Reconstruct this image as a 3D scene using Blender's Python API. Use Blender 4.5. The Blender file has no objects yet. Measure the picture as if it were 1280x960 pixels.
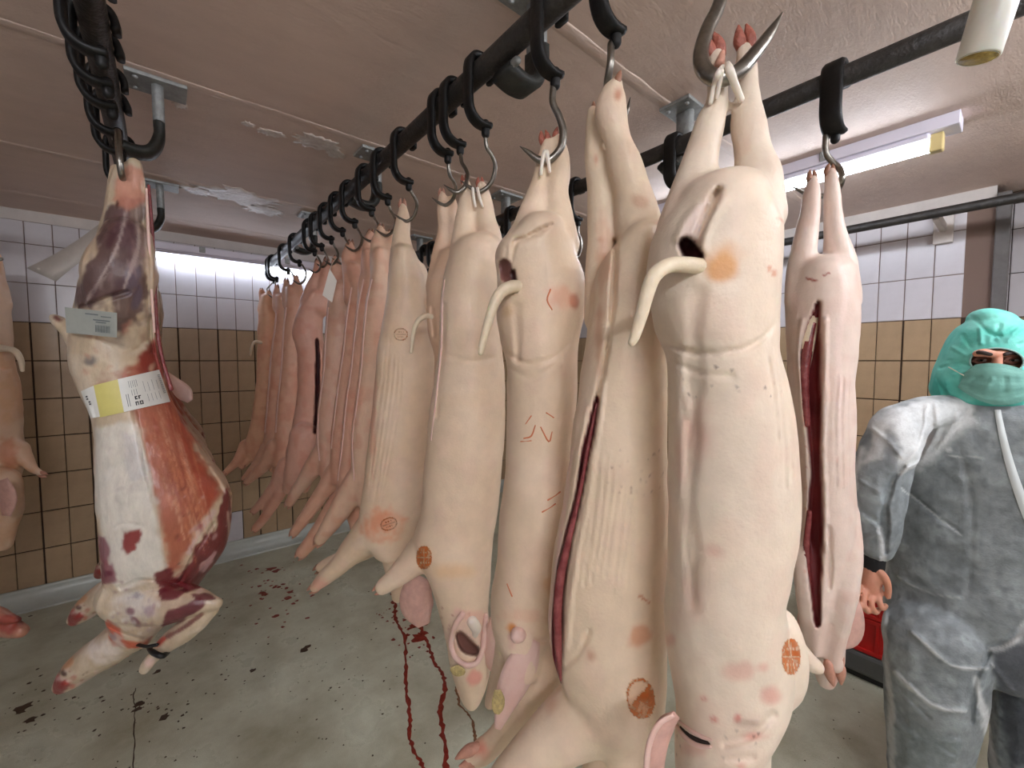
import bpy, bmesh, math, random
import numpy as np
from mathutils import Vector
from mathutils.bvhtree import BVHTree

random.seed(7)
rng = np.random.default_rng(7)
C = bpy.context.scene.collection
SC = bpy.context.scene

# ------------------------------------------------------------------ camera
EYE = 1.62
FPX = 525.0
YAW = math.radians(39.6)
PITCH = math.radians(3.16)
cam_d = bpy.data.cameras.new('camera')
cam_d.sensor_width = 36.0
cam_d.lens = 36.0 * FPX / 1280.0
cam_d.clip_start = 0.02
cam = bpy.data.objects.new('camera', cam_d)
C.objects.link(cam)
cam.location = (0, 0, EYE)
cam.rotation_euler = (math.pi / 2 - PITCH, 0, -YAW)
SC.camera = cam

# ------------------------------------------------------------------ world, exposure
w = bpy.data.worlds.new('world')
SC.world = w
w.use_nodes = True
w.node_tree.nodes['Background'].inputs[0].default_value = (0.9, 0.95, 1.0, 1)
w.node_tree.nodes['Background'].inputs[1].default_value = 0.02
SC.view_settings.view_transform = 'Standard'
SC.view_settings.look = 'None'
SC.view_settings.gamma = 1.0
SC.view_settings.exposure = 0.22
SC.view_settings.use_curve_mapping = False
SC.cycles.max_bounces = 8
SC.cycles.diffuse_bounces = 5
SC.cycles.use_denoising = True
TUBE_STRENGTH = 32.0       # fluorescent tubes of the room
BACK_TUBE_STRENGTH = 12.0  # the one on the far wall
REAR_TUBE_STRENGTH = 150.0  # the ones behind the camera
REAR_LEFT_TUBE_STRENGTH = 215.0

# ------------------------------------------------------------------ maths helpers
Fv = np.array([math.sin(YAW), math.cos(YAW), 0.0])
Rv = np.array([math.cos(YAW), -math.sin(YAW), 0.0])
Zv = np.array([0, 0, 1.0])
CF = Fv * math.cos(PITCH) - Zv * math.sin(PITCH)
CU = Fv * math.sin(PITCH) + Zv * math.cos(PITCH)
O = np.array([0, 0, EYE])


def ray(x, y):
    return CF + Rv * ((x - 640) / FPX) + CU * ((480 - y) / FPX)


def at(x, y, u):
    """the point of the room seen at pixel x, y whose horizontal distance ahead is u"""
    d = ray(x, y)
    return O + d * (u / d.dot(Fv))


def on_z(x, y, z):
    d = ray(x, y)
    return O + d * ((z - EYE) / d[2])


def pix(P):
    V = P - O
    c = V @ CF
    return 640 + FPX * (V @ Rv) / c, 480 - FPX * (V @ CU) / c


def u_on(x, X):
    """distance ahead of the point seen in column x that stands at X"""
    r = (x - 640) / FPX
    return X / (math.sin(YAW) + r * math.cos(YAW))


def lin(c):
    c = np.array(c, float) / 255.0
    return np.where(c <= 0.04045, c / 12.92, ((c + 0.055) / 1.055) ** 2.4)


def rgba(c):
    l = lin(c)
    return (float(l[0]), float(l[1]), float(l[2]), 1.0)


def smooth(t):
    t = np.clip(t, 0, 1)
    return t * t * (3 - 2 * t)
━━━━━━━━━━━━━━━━
**Direction**
Make an exact copy of the lines from the top of the material through the line with "SC = bpy.context.scene", pictures excluded.

**Problem solution**
Reconstruct this image as a 3D scene using Blender's Python API. Use Blender 4.5. The Blender file has no objects yet. Measure the picture as if it were 1280x960 pixels.
import bpy, bmesh, math, random
import numpy as np
from mathutils import Vector
from mathutils.bvhtree import BVHTree

random.seed(7)
rng = np.random.default_rng(7)
C = bpy.context.scene.collection
SC = bpy.context.scene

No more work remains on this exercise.